Knowing things were falling apart, the people became religious. They inundated the temples, made offerings, and cried out in prayer. The problem is, they were crying out to a god who could not help them, for he was the creation of their own hearts, minds and culture.

It is common today, on a personal and even a national scale, for people to cry out to God when things begin to go wrong. Whenever someone is hit by tragedy or personal difficulty, their prayer life begins to soar, and in some cases, they even make their way into a church. We see this happen on a large scale whenever a community, state, or nation is struck with calamity. The problem is, people often cry out to the god of their imagination, instead of bowing to the true and living God. A god we fashion after our own design, is not a god who is able to assist us when our world falls apart. There was help available for Moab.  Had they turned to YHWH, they would have been delivered just as Judah was. There is help for you and me if we will turn to Christ.

Pastor Jim



Psalm 42:1-2
As the deer pants for the water brooks, so pants my soul for You, O God. My soul thirsts for God, for the living God.”

This Psalm begins with the Psalmist describing his hunger for more of God. In a beautifully poetic fashion, he compares his desire for God to a deer panting for water. Thirst is one of our most basic drives, second only to the body’s need for oxygen. He is not only stating that he desires more of God in his life, but that he cannot live without Him. Psychologists have made lists of basic human needs for mental and emotional health. These lists often include things like companionship, communication, a good diet, human touch, self acceptance and proper rest. Unfortunately, they often neglect man’s greatest need; our need for God. Paul wrote:

Colossians 2:10 “You are complete in Him, who is the head of all principality and power.”

Man is made complete only when in a right relationship with God, through Christ. Someone aptly described man as created with a God shaped void. This void creates a longing within us to know God. Tragically, many failing to realize they need a personal relationship with God, attempt to fill this void with other things. It is common to see people trying to find satisfaction in relationship, experience, or even substance abuse, when the real solution will only be found in receiving and surrendering all to Jesus.

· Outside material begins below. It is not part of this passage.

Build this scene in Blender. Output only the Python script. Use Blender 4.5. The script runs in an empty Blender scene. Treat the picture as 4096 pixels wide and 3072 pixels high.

Perhaps the reason for this longing in the Psalmist is unveiled when he declares:

“For I used to go with the multitude; I went with them to the house of God, with the voice of joy and praise, with a multitude that kept a pilgrim feast.”

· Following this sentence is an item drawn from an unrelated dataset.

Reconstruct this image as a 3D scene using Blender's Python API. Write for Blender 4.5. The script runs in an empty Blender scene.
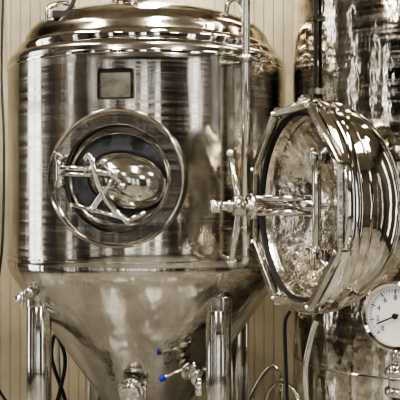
import bpy, bmesh, math, random
from mathutils import Vector, Matrix
random.seed(4)
S=bpy.context.scene
sin,cos,pi,rad=math.sin,math.cos,math.pi,math.radians
# ---------------------------------------------------------------- materials
def newmat(name):
    m=bpy.data.materials.new(name); m.use_nodes=True
    nt=m.node_tree; b=nt.nodes['Principled BSDF']
    return m,nt,b
def steel(name,col=(.62,.58,.50),rough=.2,aniso=0,brush=(2,2,160),bstr=.05,wav=.0,wscale=(3,3,3),dirt=.35,rvar=.12,dscale=3):
    m,nt,b=newmat(name); N=nt.nodes; L=nt.links
    b.inputs['Metallic'].default_value=1
    tc=N.new('ShaderNodeTexCoord')
    n1=N.new('ShaderNodeTexNoise'); n1.inputs['Scale'].default_value=dscale; n1.inputs['Detail'].default_value=8; n1.inputs['Roughness'].default_value=.65
    L.new(tc.outputs['Object'],n1.inputs['Vector'])
    mp=N.new('ShaderNodeMapping'); mp.inputs['Scale'].default_value=brush
    L.new(tc.outputs['Object'],mp.inputs['Vector'])
    n2=N.new('ShaderNodeTexNoise'); n2.inputs['Scale'].default_value=1; n2.inputs['Detail'].default_value=4
    L.new(mp.outputs[0],n2.inputs['Vector'])
    r=N.new('ShaderNodeValToRGB'); r.color_ramp.elements[0].position=.35; r.color_ramp.elements[1].position=.62
    r.color_ramp.elements[0].color=(col[0]*(1-dirt),col[1]*(1-dirt*1.1),col[2]*(1-dirt*1.22),1)
    r.color_ramp.elements[1].color=(*col,1)
    L.new(n1.outputs[0],r.inputs[0]); L.new(r.outputs[0],b.inputs['Base Color'])
    mr=N.new('ShaderNodeMapRange'); mr.inputs['From Min'].default_value=.3; mr.inputs['From Max'].default_value=.7
    mr.inputs['To Min'].default_value=max(.02,rough-rvar*.5); mr.inputs['To Max'].default_value=rough+rvar
    L.new(n2.outputs[0],mr.inputs[0]); L.new(mr.outputs[0],b.inputs['Roughness'])
    b.inputs['Anisotropic'].default_value=aniso
    bp=N.new('ShaderNodeBump'); bp.inputs['Strength'].default_value=bstr; bp.inputs['Distance'].default_value=.001
    L.new(n2.outputs[0],bp.inputs['Height'])
    if wav>0:
        m3=N.new('ShaderNodeMapping'); m3.inputs['Scale'].default_value=wscale; L.new(tc.outputs['Object'],m3.inputs['Vector'])
        n3=N.new('ShaderNodeTexNoise'); n3.inputs['Scale'].default_value=1; n3.inputs['Detail'].default_value=3
        L.new(m3.outputs[0],n3.inputs['Vector'])
        b2=N.new('ShaderNodeBump'); b2.inputs['Strength'].default_value=1; b2.inputs['Distance'].default_value=wav
        L.new(n3.outputs[0],b2.inputs['Height']); L.new(bp.outputs[0],b2.inputs['Normal']); L.new(b2.outputs[0],b.inputs['Normal'])
    else: L.new(bp.outputs[0],b.inputs['Normal'])
    return m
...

Notice he says, “I used to go.” Something has happened in his life that hindered his gathering with the people of God, and enjoying corporate fellowship with God. His longing for God may be due to his lack of fellowship with God. It seems that a relationship gone bad was the cause of his broken fellowship, and this broken fellowship created a thirst within him to get right with God. How about you? Are you hungering for God? Is there a longing for more of Him in your life? If so the answer is found in crying out to Him and regularly gathering with those who love Him in corporate worship. I cannot emphasize enough the importance of being around the people of God, if we want to grow in Christ.

There is a condition much worse than being distant from God, and longing to get things right. That is, the condition of thinking that you are fine, just like you are. If that describes you, understand you are treading on very thin ice. The day is coming for all of us when we will appear before Him.

Pastor Jim

Questions for Psalm 42

  1. How does the Psalmist describe his desire for God?
  2. How would you describe yours?
  3. Jesus said that the blessed life came from hungering and thirsting for God, how can you increase your appetite for the things of God?
  4. What does David do to encourage himself in verses 5 – 8?